Tel était le Prophète (ﷺ) et telle était sa vie. Sa vie n’était pas celle d’un menteur ni celle d’un imposteur ni celle d’un roi ou d’un homme aspirant à la royauté. Sa vie était la vie d’un immense Prophète qui fonda une religion, une société, un état fondé sur le monothéisme pur, sur la bienfaisance, sur l’humanisme et sur le savoir, dans lequel il paracheva les nobles caractères, pour faire de cet état un phare qui illumine le monde entier.

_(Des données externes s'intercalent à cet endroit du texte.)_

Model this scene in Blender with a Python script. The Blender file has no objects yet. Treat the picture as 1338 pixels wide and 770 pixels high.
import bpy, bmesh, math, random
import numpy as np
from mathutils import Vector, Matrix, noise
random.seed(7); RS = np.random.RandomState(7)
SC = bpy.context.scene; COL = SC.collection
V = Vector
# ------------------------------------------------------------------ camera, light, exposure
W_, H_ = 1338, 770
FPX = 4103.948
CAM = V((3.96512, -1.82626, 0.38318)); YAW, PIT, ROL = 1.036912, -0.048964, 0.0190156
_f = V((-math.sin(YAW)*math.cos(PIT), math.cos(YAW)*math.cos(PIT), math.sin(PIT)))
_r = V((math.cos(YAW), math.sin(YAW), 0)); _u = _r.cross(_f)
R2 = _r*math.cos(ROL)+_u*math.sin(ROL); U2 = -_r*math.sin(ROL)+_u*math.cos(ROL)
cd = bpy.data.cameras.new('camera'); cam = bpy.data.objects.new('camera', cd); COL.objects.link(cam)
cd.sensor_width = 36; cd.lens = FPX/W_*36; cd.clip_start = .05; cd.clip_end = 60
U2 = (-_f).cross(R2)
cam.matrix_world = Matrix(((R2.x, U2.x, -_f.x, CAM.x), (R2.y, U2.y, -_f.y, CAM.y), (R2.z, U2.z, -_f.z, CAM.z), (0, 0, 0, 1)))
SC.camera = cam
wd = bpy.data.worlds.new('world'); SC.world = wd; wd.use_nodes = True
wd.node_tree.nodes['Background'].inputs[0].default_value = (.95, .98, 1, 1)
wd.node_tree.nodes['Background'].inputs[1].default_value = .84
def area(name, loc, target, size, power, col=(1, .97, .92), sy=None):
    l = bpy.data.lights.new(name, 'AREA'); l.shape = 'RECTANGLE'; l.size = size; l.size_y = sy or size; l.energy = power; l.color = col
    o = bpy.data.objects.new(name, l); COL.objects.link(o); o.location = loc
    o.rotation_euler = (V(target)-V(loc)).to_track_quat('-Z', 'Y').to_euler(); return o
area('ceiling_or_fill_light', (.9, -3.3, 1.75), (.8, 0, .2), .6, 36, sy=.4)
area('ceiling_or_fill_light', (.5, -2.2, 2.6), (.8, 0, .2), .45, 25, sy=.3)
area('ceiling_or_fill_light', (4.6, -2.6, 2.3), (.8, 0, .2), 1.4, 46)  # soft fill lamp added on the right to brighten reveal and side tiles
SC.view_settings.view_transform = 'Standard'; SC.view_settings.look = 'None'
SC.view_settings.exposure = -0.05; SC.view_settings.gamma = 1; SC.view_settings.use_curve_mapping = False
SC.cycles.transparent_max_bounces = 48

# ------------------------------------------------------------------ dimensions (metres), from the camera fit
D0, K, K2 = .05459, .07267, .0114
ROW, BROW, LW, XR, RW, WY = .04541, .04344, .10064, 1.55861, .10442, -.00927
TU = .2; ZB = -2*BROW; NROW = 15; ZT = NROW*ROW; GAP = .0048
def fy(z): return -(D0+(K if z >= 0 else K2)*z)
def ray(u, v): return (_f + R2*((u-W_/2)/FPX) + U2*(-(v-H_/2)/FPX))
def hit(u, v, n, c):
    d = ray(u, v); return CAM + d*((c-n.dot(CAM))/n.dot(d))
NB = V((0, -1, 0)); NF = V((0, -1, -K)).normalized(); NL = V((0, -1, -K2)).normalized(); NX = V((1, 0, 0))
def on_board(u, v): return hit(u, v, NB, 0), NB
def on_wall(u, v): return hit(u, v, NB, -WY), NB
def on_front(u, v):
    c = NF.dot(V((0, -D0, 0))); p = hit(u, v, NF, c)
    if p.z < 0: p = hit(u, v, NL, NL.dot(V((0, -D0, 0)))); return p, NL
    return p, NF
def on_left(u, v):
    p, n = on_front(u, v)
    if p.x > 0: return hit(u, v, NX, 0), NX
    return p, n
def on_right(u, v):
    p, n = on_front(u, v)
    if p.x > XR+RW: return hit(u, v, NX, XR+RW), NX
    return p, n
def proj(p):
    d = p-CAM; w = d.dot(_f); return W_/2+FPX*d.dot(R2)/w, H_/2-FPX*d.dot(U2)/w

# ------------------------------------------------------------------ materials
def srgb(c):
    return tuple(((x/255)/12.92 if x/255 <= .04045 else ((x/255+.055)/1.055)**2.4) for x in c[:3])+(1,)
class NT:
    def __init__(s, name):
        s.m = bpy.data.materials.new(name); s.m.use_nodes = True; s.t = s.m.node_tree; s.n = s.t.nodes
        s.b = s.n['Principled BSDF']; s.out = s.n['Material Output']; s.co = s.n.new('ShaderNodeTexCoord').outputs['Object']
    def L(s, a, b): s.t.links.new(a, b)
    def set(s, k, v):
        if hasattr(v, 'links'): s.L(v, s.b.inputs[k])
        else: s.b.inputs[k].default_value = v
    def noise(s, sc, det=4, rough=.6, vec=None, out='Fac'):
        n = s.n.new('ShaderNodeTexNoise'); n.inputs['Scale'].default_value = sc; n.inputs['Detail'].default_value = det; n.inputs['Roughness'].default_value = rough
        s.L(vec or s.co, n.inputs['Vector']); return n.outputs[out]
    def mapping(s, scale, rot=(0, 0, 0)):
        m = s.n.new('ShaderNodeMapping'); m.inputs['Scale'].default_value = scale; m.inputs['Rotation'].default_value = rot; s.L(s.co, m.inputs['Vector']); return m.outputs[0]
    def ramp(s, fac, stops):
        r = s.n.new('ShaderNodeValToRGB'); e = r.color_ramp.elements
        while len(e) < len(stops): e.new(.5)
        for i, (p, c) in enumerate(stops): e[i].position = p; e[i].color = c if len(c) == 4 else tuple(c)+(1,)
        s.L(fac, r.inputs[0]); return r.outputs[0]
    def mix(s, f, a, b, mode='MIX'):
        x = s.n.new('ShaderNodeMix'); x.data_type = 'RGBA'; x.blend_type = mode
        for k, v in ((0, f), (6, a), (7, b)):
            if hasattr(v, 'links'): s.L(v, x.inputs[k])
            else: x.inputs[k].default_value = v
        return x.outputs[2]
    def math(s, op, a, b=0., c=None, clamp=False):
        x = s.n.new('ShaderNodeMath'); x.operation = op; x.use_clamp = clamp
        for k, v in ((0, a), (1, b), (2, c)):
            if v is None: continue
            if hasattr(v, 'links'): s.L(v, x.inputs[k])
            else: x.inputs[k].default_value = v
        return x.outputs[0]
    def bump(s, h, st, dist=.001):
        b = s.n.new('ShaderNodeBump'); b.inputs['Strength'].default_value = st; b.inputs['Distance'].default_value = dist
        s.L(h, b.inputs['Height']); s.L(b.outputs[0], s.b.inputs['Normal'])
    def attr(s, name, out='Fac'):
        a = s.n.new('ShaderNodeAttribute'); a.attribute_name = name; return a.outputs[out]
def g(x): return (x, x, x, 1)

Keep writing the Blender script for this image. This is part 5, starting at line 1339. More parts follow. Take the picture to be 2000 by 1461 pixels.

Les penseurs occidentaux qui ont pris la peine d’étudier objectivement la vie de Mohammad (ﷺ) ont réalisé que ce ne pouvait être un imposteur. Thomas Carlyle affirme : « Notre hypothèse actuelle, qui soutient que Muhammad (ﷺ), était un imposteur rusé, le mensonge personnifié, que sa religion n’est qu’un tas de charlatanismes et de sottises, commence à sonner faux. Les mensonges tissés autour de cet homme par des fervents bien intentionnés, n’ont apporté que la disgrâce sur nous… Il est temps de tout rejeter. La parole de cet homme a inspiré la vie de cent quatre-vingts millions de personnes ces douze cents ans. Tout comme nous, ces cent quatre-vingts millions de personnes ont été créées par Dieu. Un grand nombre des créatures de Dieu croit, à ce jour, en la parole de Muhammad (ﷺ) plus que toute autre chose.
Devons-nous supposer qu’autant de créatures du Tout-Puissant ont modelé leur vie selon les préceptes d’un chef spirituel insignifiant ? Moi, de mon côté, je ne puis accepter une telle notion. » [1]
Montgomery disait : « La façon dont il accepta les persécutions dues à sa foi, la haute moralité des hommes qui vécurent à ses côtés et qui le prirent pour guide, la grandeur de son œuvre ultime, tout cela ne fait que démontrer son intégrité fondamentale. La supposition selon laquelle Muhammad serait un imposteur soulève plus de problèmes qu’elle n’en résout. Et pourtant, aucune des grandes figures de l’histoire n’est si peu appréciée en Occident que le Prophète Mohammed. » [2]
[1] – Thomas Carlyle, On Heroes, Hero-Worship and the Heroic in History, University of Nebraska Press, 1966, p. 43-44.
[2] – W. Montgomery, Mohammad at Mecca, Oxford, 1953, p. 52.